30 May 2026
Dear England: What's shaping your narrative?
Ivan Radford
As Dear England kicks off on BBC One, Ivan Radford reflects on the road to victory.
‘A new story. A new England.’ That’s the goal of Gareth Southgate in Dear England, BBC One’s four-part series about his tenure managing the England men’s football team. The drama, adapted from James Graham’s play of the same name, concludes this Sunday and Monday evening. It arrives just before the football team once again faces the real challenge of the men’s World Cup – and all the expectations and fears that come with it.
Southgate’s approach to managing the team, as Graham has written it, is game-changing. He realises that he and the players are storytellers. A key psychological part of the problem, as he understands it, is that when it comes to telling England’s story, we are too eager to skip to the end – the bit where we win. We want to snap our fingers and get straight to the third act of Return of the Jedi, rather than journey through the whole trilogy before then. And when we try to jump to the end, without the patience to do the work first – understanding each other, building support and trust – we don’t succeed.

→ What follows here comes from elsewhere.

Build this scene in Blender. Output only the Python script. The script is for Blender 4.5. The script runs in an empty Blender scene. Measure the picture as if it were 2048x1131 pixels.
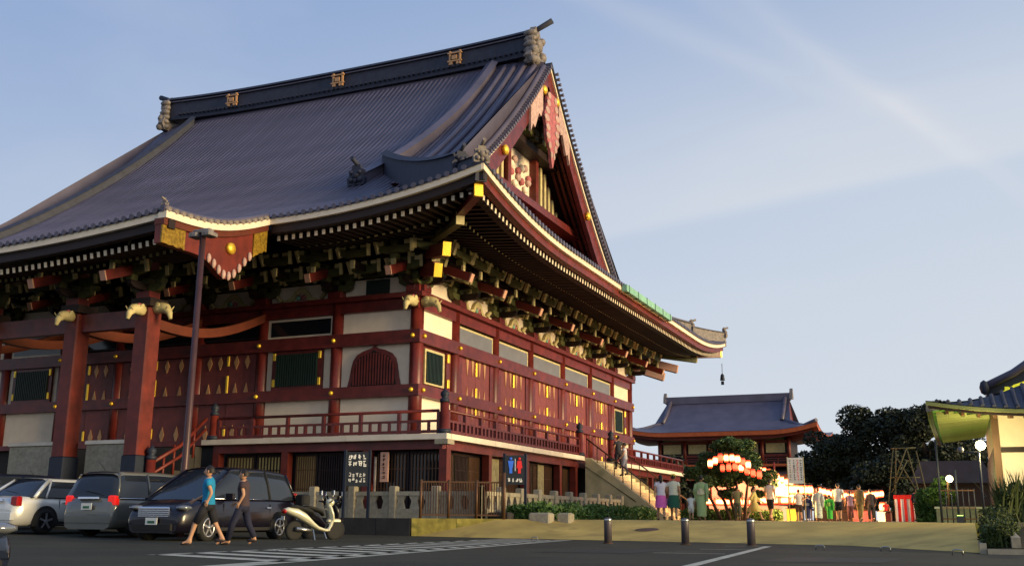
import bpy, bmesh, math, random
from mathutils import Vector, Matrix, Euler
R = math.radians
PI = math.pi
random.seed(7)
sc = bpy.context.scene
COL = sc.collection

# ---------------------------------------------------------------- camera
cd = bpy.data.cameras.new('camera'); cam = bpy.data.objects.new('camera', cd); COL.objects.link(cam)
cd.sensor_width = 36; cd.lens = 35.736; cd.clip_start = .1; cd.clip_end = 3000
yaw, pit, rol = .4117, .2266, .0075
F = Vector((-math.sin(yaw)*math.cos(pit), math.cos(yaw)*math.cos(pit), math.sin(pit)))
Rt = F.cross(Vector((0, 0, 1))).normalized(); Up = Rt.cross(F)
R2 = Rt*math.cos(rol)+Up*math.sin(rol); U2 = Up*math.cos(rol)-Rt*math.sin(rol)
m = Matrix((R2, U2, -F)).transposed().to_4x4(); m.translation = Vector((19.3874, -34.9885, .62))
cam.matrix_world = m
sc.camera = cam

# ---------------------------------------------------------------- world, sun, exposure
SUN_EL, SUN_AZ = 9.0, 94.0            # azimuth clockwise from +Y
w = bpy.data.worlds.new('World'); sc.world = w; w.use_nodes = True
nt = w.node_tree; N = nt.nodes; Lk = nt.links; N.clear()
out = N.new('ShaderNodeOutputWorld'); bg = N.new('ShaderNodeBackground')
sky = N.new('ShaderNodeTexSky'); sky.sky_type = 'NISHITA'; sky.sun_disc = False
sky.sun_elevation = R(SUN_EL); sky.sun_rotation = R(SUN_AZ); sky.air_density = 1.0; sky.dust_density = 1.0; sky.ozone_density = 1.0
tc = N.new('ShaderNodeTexCoord')
# thin evening cloud veils over the clear sky
mp = N.new('ShaderNodeMapping'); mp.inputs['Rotation'].default_value = (R(24), R(-30), R(20)); mp.inputs['Scale'].default_value = (.9, 5.0, 7.0)
nz = N.new('ShaderNodeTexNoise'); nz.inputs['Scale'].default_value = 1.1; nz.inputs['Detail'].default_value = 5; nz.inputs['Roughness'].default_value = .5; nz.inputs['Distortion'].default_value = .4
cr = N.new('ShaderNodeValToRGB'); cr.color_ramp.elements[0].position = .44; cr.color_ramp.elements[1].position = .74
cr.color_ramp.elements[0].color = (0, 0, 0, 1); cr.color_ramp.elements[1].color = (1, 1, 1, 1)
hsv = N.new('ShaderNodeHueSaturation'); hsv.inputs['Saturation'].default_value = SKY_SAT = .72
# the pale lilac band the evening sky shows towards the horizon
sep = N.new('ShaderNodeSeparateXYZ'); hr = N.new('ShaderNodeValToRGB')
hr.color_ramp.elements[0].position = 0.0; hr.color_ramp.elements[0].color = (5.9, 6.25, 6.6, 1)
hr.color_ramp.elements[1].position = .72; hr.color_ramp.elements[1].color = (1.6, 2.65, 5.0, 1)
e = hr.color_ramp.elements.new(.33); e.color = (4.5, 5.2, 6.3, 1)
mixs = N.new('ShaderNodeMix'); mixs.data_type = 'RGBA'; mixs.inputs[0].default_value = .94
mixc = N.new('ShaderNodeMix'); mixc.data_type = 'RGBA'; mixc.inputs['B'].default_value = (6.4, 6.4, 6.5, 1)
mu = N.new('ShaderNodeMath'); mu.operation = 'MULTIPLY'; mu.inputs[1].default_value = .5
Lk.new(tc.outputs['Generated'], mp.inputs['Vector']); Lk.new(mp.outputs[0], nz.inputs['Vector']); Lk.new(nz.outputs[0], cr.inputs[0])
Lk.new(sky.outputs[0], hsv.inputs['Color']); Lk.new(tc.outputs['Generated'], sep.inputs[0]); dt = N.new('ShaderNodeVectorMath'); dt.operation = 'DOT_PRODUCT'; dt.inputs[1].default_value = (-.24*math.sin(R(SUN_AZ)), -.24*math.cos(R(SUN_AZ)), 1); Lk.new(tc.outputs['Generated'], dt.inputs[0]); Lk.new(dt.outputs['Value'], hr.inputs[0])
Lk.new(hsv.outputs[0], mixs.inputs['A']); Lk.new(hr.outputs[0], mixs.inputs['B'])

def mth(op, a, b=None, clamp=False):
    n = N.new('ShaderNodeMath'); n.operation = op; n.use_clamp = clamp
    for i, v in enumerate((a, b)):
        if v is None: continue
        if isinstance(v, (int, float)): n.inputs[i].default_value = v
        else: Lk.new(v, n.inputs[i])
    return n.outputs[0]
def dotn(v):
    n = N.new('ShaderNodeVectorMath'); n.operation = 'DOT_PRODUCT'; n.inputs[1].default_value = v; Lk.new(tc.outputs['Generated'], n.inputs[0]); return n.outputs['Value']
wob = mth('MULTIPLY', mth('SUBTRACT', nz.outputs[0], .5), .05); tot = 0.0
for nv, cv, w1, w2, cmin, amp in (((.0797, .3158, -.9455), (-.1222, .9444, .3052), .012, .12, .90, .5), ((-.5019, .2998, -.8113), (-.1922, .8759, .4425), .011, .013, .972, .20), ((-.635, .2663, -.7251), (-.1112, .8974, .4269), .008, .016, .972, .11), ((-.72, .24, -.66), (.02, .90, .45), .008, .012, .972, .2)):
    d_ = mth('ADD', dotn(nv), wob)
    up_ = mth('EXPONENT', mth('MULTIPLY', mth('POWER', mth('DIVIDE', mth('MINIMUM', d_, 0), w2), 2), -1)); dn_ = mth('EXPONENT', mth('MULTIPLY', mth('POWER', mth('DIVIDE', mth('MAXIMUM', d_, 0), w1), 2), -1))
    fd = mth('DIVIDE', mth('SUBTRACT', dotn(cv), cmin), 1-cmin, True)
    tot = mth('ADD', mth('MULTIPLY', mth('MULTIPLY', mth('MULTIPLY', up_, dn_), fd), amp), tot)
veil = mth('MULTIPLY', cr.outputs[0], .14)
tot = mth('ADD', mth('MULTIPLY', tot, mth('ADD', mth('MULTIPLY', nz.outputs[0], .9), .35)), veil, True)
Lk.new(tot, mixc.inputs[0]); Lk.new(mixs.outputs['Result'], mixc.inputs['A'])
Lk.new(mixc.outputs['Result'], bg.inputs[0]); bg.inputs[1].default_value = .125
Lk.new(bg.outputs[0], out.inputs[0])
sl = bpy.data.lights.new('sun', 'SUN'); so = bpy.data.objects.new('sun', sl); COL.objects.link(so)
sl.energy = 5.0; sl.angle = R(20); sl.color = (1, .76, .40)
sd = Vector((math.sin(R(SUN_AZ))*math.cos(R(SUN_EL)), math.cos(R(SUN_AZ))*math.cos(R(SUN_EL)), math.sin(R(SUN_EL))))
so.rotation_euler = sd.to_track_quat('Z', 'Y').to_euler()
vs = sc.view_settings; sc.display_settings.display_device = 'sRGB'; vs.view_transform = 'Standard'; vs.look = 'None'; vs.gamma = 1; vs.use_curve_mapping = False
vs.exposure = 0.0
sc.render.engine = 'CYCLES'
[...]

Why has success eluded the team for so many decades? To answer that requires confronting more than 30 years of hurt, mistakes and disappointment. That involves unpacking fears and all that pressure, and practising taking penalties – something Southgate, of course, is all too familiar with. In real life, after Southgate resigned in 2024, the men’s football team are still working towards that elusive third act of a victorious final. The story is still being told.
As Christians, we can be tempted to be impatient too. We can start with the end in mind, but not want to journey through the development required to get there. While Christlike perfection is the goal, it’s an ongoing process of transformation and renewal, because only God is truly perfect.

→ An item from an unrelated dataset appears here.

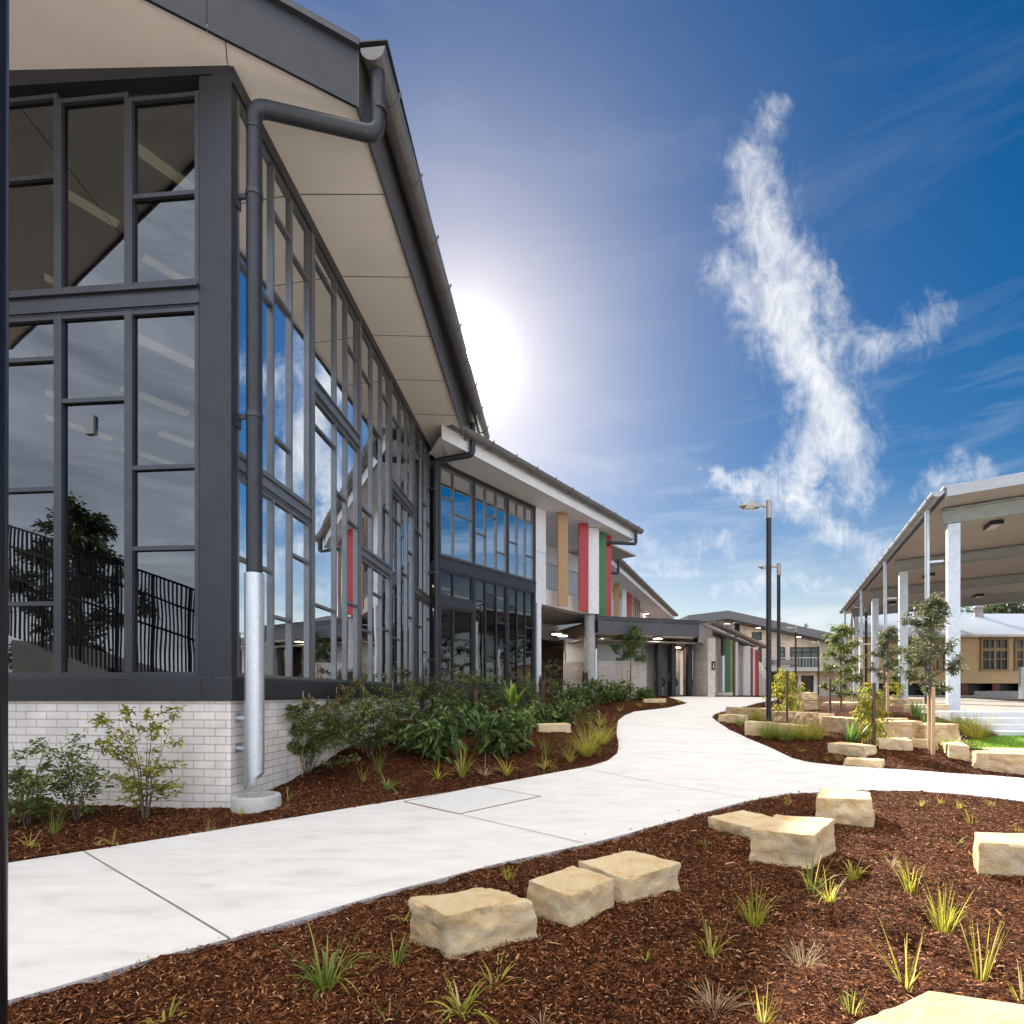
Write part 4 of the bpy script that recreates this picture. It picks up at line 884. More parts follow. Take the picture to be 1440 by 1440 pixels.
# ------------------------------------------------------------------ D: single storey toilet block
bD = thing('toilet_block', P(955, 980, 21.8), 'single-storey toilet block with dark flat fascia, open cubicles and colourful side fins', 'building')
f0 = P(841, 892, 20.3); f1 = P(983.5, 892, 21.6); D = Fr(f0.x, f0.y, math.atan2(f1.x-f0.x, f1.y-f0.y)); LD = (Vector(f1[:2])-Vector(f0[:2])).length
pn = mat('dark_fascia_panel', (.075, .075, .085), .5, 0, .06, 3)
mb = MB(D); mb.box(0, 1.35, 0, .06, 3.5, 4.12); mb.box(1.358, 2.75, 0, .06, 3.5, 4.12); mb.box(2.758, LD, 0, .06, 3.5, 4.12); mb.build('fascia', pn, bD)
mb = MB(D); mb.box(-.02, LD+.02, -.03, .1, 4.122, 4.16); mb.build('fascia_cap', M['frame'], bD)
S = Fr(f1.x, f1.y, R(34.5))   # right side of the block: u recedes, outside is -v
mb = MB(S); roofq = [f0, f1, S(12.2, 0, 0), S(12.2, 6, 0), D(0, 5, 0)]
mb.hexa([Vector((p.x, p.y, 3.97)) for p in roofq], [Vector((p.x, p.y, 4.05)) for p in roofq]); mb.build('roof', M['gut'], bD)
mb = MB(); q = [D(.02, .065, 0), D(LD-.02, .065, 0), D(LD+.3, 3.5, 0), D(.02, 4.2, 0)]; mb.hexa([Vector((p.x, p.y, 3.5)) for p in q], [Vector((p.x, p.y, 3.53)) for p in q]); mb.build('soffit', M['soffit'], bD)
# side gable panel under the gutter
sp_ = mat('grey_end_panel', (.3, .29, .28), .6)
mb = MB(S); mb.hexa([S(.03, -.0, 3.3), S(2.0, -.0, 3.2), S(2.0, .06, 3.2), S(.03, .06, 3.3)], [S(.03, 0, 4.0), S(2.0, 0, 4.0), S(2.0, .06, 4.0), S(.03, .06, 4.0)]); mb.build('end_panel', sp_, bD)
half_gutter(bD, S(-.1, -.3, 4.12), S(11.6, -.3, 3.98), -S.v, .16, M['gut'], .8)
# brick pier at the corner and side wall
pA = P(1003.5, 980, 21.9)
mb = MB(D); pu = (pA-D.o).dot(D.u); mb.box(pu-.19, pu+.17, .2, 1.2, .9, 3.495); mb.build('brick_pier', M['brick2'], bD)
mb = MB(S); mb.box(1.3, 11.5, .35, .6, .9, 3.9); mb.build('side_wall', M['brick2'], bD)
# toilet sign on the pier
mb = MB(D); mb.box(pu-.02, pu+.15, .18, .199, 2.2, 2.55); sg = mb.build('toilet_sign', M['black'], bD)
mb = MB(D); mb.box(pu+.045, pu+.085, .172, .179, 2.27, 2.42); mb.lathe(D(pu+.065, .17, 2.455), [(0, -.02), (.018, -.012), (.02, 0), (.014, .016), (0, .022)], 8); mb.build('figure_symbol', M['fwhite'], sg)
# cubicles
mb = MB(D); bu0 = (P(925, 980, 22)-D.o).dot(D.u); mb.box(bu0-3.5, pu-.2, 2.1, 2.3, .9, 3.495); mb.build('rear_wall', M['white'], bD)
dk = mat('charcoal_partition', (.02, .021, .026), .5)
def ub(px): return (P(px, 980, 22.3)-D.o).dot(D.u)
for i, px in enumerate((921, 944, 972)):
    u = ub(px); mb = MB(D); mb.box(u, u+.2, .9, 1.05, 1.12, 3.42); mb.build('partition_end', dk, bD)
    mb = MB(D); q = [(u+.05, 1.052), (u+.1, 1.052), (u+.62, 2.09), (u+.57, 2.09)] ; mb.hexa([D(a_, b_, 1.12) for a_, b_ in q], [D(a_, b_, 3.35) for a_, b_ in q]); mb.build('partition', M['brown'], bD)
    mb = MB(D); mb.box(u+.22, u+.44, 1.3, 1.5, 1.75, 2.1); dpn = mb.build('paper_dispenser', M['beige'], bD)
    mb = MB(D); c = D(u+.62, 1.7, 1.1); mb.lathe(c, [(.1, 0), (.12, .2), (.19, .38), (.2, .4), (.15, .4), (.1, .3)], 14); wc = mb.build('toilet_pan', M['fwhite'], bD, fixn=False)
    ring = [c+Vector((.0, .14, .62))+Vector((.2*math.cos(t*.42), .03*math.sin(t*.42), .22*math.sin(t*.42))) for t in range(16)]
    mb = MB(); mb.tube(ring, .035, 6, False); mb.build('seat', M['black'], wc)
mb = MB(D); mb.box(bu0-3.5, pu-.2, .5, 2.59, 3.3, 3.33); mb.build('inner_ceiling', M['ceil'], bD)
for px, py in ((925, 899), (969, 913)):
    Y = FPX*(3.5-EYE)/(HY-py+4); round_light(bD, P(px, py-4, Y) if px < 950 else D(ub(969), 1.6, 3.3), .2, lit=True)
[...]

While that transformation is worked out by God in us, we can easily fall into the trap of setting our own values and goals, which are easier to achieve. We can use Scripture to justify those, rather than start with God and be shaped by the values of his Kingdom. That can include many different parts of our lives, from our career ambitions or views on politics to even our dreams for our football team or country.
In 1 Corinthians 9, Paul encourages the church in Corinth to ‘run in such a way as to get the prize’ (v24), but highlights the importance of self-discipline along the way. 1 Timothy 4:7 reminds us to ‘train yourself to be godly’, while Hebrews 12:1 calls us to have ‘perseverance’ as we run ‘the race marked out for us’ – not the race that we have marked out for ourselves.
If we try to skip to the end spiritually, we can accidentally attempt to fit God into the box of the world around us. We can be swept along by its currents, rather than listening to our unchanging God, who never contradicts his word, remains true to his loving character and existed long before penalty shootouts were invented. When we do that, we reduce the potential for other people to hear the good news of the gospel, but we also knock out the joy from our following Jesus. The story of our own relationship with God might be as bumpy as the World Cup group stages, but it’s a story that comes with the guarantee of God’s presence, love and hope.